CCCNZ Communications Manager Sophia Sinclair talks with Dr Merv Coates about the unprecedented opportunities for multicultural ministry in Auckland because of globalisation.

Demographers tell us that Auckland is one of the world’s most multicultural cities. I gather you’re excited about the implications of this for local mission?

For sure! I saw a great headline from a New Zealand-based mission magazine: The people of the world: Coming to a street near you. It’s obviously true. The international diaspora is arriving here—in tens of thousands. Whatever your views on immigration, the ‘Lord of the harvest’ is sending these people to us.

These newcomers are arguably New Zealand’s most responsive demographic; look at who’s being baptised in New Zealand and Australian churches, especially in the big centres! These people in transition are very open to new friendships and new ideas; and are at least curious about Jesus—and quite a few are responding to him.

Can you give us any examples of this responsiveness?

Two Sundays back our assembly heard two testimonies: One, a Middle Eastern woman who experienced God’s love and power after her Christian friend prayed for her life situation and gave her a Bible. This opened her heart to know Christ.

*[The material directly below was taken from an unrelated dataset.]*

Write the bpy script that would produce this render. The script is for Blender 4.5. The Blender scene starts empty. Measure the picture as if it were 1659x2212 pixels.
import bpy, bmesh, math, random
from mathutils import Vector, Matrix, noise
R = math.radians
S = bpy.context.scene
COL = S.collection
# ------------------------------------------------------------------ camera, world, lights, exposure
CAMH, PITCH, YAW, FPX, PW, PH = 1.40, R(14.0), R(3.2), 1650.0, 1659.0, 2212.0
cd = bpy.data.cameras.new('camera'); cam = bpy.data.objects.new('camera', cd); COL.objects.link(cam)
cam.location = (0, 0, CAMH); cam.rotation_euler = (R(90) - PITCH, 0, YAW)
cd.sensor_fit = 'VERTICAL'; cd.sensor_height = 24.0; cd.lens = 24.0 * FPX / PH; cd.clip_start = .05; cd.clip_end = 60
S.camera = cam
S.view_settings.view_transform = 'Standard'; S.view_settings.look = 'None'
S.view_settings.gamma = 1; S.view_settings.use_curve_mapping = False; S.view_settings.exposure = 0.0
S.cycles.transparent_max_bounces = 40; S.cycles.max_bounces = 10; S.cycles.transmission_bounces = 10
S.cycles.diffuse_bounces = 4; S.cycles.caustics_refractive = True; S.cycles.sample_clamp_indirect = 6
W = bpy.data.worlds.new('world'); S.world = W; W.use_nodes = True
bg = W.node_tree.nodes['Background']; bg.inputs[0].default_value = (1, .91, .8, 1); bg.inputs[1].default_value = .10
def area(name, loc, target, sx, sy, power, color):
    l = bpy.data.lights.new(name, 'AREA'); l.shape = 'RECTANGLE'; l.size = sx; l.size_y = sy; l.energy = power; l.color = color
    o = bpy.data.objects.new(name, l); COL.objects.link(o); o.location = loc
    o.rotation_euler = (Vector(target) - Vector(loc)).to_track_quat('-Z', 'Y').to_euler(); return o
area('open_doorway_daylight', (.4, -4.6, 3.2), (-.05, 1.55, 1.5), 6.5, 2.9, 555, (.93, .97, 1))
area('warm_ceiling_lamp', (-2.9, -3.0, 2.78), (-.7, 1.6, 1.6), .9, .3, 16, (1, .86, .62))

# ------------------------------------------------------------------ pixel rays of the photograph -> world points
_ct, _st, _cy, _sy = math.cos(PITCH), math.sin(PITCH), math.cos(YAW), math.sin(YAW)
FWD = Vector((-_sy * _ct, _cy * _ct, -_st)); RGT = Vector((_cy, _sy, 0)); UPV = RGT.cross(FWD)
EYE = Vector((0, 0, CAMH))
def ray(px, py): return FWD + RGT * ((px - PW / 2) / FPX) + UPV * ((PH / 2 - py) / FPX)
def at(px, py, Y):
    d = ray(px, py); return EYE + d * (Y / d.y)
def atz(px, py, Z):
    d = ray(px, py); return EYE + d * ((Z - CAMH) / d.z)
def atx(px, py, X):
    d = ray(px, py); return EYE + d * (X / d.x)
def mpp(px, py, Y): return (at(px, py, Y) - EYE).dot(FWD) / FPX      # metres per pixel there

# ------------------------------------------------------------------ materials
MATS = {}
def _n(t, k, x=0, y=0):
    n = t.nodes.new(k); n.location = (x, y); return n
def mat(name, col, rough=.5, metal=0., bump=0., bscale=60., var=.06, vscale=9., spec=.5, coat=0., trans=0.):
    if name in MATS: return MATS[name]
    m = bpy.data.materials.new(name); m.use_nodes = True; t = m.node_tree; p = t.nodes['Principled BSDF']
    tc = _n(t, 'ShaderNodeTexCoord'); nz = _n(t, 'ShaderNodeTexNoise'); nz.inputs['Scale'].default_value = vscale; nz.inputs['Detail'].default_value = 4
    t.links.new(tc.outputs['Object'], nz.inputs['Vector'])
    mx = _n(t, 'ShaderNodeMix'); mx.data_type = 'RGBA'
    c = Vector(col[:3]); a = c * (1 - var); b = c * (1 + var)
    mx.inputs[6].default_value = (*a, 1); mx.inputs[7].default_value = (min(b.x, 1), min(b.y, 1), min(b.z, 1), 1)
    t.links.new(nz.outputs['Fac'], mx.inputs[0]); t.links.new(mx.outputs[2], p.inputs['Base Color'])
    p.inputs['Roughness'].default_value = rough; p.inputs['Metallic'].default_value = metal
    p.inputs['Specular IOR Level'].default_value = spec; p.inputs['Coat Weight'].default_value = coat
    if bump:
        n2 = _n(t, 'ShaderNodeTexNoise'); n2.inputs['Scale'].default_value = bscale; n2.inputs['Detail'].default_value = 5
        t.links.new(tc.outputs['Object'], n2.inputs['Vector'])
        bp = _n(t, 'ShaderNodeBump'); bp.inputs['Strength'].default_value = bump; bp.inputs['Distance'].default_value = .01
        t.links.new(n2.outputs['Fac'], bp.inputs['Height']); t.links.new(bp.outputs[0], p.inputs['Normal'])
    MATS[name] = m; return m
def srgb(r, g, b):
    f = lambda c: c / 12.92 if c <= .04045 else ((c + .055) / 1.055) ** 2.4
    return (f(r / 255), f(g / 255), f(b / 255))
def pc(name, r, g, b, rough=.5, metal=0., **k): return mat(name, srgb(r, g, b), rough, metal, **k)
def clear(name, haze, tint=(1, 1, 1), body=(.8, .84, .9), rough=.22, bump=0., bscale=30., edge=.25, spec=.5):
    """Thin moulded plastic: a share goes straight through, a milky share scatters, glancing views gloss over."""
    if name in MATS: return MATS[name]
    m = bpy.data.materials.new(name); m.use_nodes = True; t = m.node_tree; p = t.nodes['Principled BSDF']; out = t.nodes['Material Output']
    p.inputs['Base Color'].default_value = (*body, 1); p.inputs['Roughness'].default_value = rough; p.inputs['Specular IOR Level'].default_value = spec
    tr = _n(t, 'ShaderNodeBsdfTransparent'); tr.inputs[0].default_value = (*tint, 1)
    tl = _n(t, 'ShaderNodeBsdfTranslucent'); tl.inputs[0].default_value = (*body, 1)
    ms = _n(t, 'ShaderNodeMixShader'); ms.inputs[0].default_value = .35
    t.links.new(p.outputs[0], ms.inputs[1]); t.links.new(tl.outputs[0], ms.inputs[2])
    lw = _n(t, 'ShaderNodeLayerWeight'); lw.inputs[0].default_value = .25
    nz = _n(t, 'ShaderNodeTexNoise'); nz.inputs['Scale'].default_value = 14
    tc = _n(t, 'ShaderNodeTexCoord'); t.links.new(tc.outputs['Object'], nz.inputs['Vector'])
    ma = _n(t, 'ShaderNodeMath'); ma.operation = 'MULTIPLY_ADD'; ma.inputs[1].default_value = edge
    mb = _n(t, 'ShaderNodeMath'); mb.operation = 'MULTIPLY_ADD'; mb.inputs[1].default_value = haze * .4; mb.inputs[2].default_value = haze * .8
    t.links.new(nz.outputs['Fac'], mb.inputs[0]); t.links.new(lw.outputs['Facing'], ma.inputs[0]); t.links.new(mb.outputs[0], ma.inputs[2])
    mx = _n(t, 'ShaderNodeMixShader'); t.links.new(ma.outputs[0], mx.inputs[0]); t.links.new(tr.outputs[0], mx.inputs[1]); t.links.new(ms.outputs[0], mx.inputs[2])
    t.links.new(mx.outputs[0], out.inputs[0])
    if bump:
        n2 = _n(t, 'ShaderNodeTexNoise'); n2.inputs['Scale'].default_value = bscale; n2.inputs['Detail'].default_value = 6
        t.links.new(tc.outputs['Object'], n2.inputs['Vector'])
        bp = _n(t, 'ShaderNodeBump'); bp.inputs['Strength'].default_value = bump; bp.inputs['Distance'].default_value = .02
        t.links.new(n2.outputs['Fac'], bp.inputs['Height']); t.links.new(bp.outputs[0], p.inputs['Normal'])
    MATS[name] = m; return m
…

The other testimony came from a Chinese university researcher who came to New Zealand a couple of years ago, and through an ‘intentionally intercultural’ church found the meaning for life he was looking for—beyond career success and a comfortable lifestyle. 18 months ago, he was baptised along with his wife and daughter. Now this family hosts our International Life Group in their home, with a dozen recently baptised believers from Japan, China, and India, and others still on their way. Last Saturday they joined us and 70 others for an outing on Auckland Harbour in an old steam tugboat. 30 of the participants were from the Middle East, and 15 were families of women in our assembly’s ESOL and Bible study group.

We refer curious international university students to ‘intentionally intercultural’ churches. God has worked through two of these churches in a way that has ignited our confidence in the gospel and the power of the Holy Spirit to touch people’s lives—with dozens being baptised each year. 

What are some ways of engaging with these newcomers to New Zealand?

Most of it is small stuff; everyday friendships, eating together, helping fill out CVs, proof-reading essays, praying with them, showing them our beautiful country, enjoying outings… and celebrations!

Spending time celebrating events like graduations, citizenship, exam success, and children’s achievements. Also celebrating cultural festivals. For example, FFF family and friends celebrated a colourful Middle Eastern New Year festival with ethnic dancing, music, food and table discussions, and at the end of the night, several took Bibles or Jesus DVDs in their language. In December these friends will be invited into various homes to ‘Celebrate Isa’ (Jesus), including an explanation of why we celebrate Jesus’ birth. Fun! Meaningful. Fruitful.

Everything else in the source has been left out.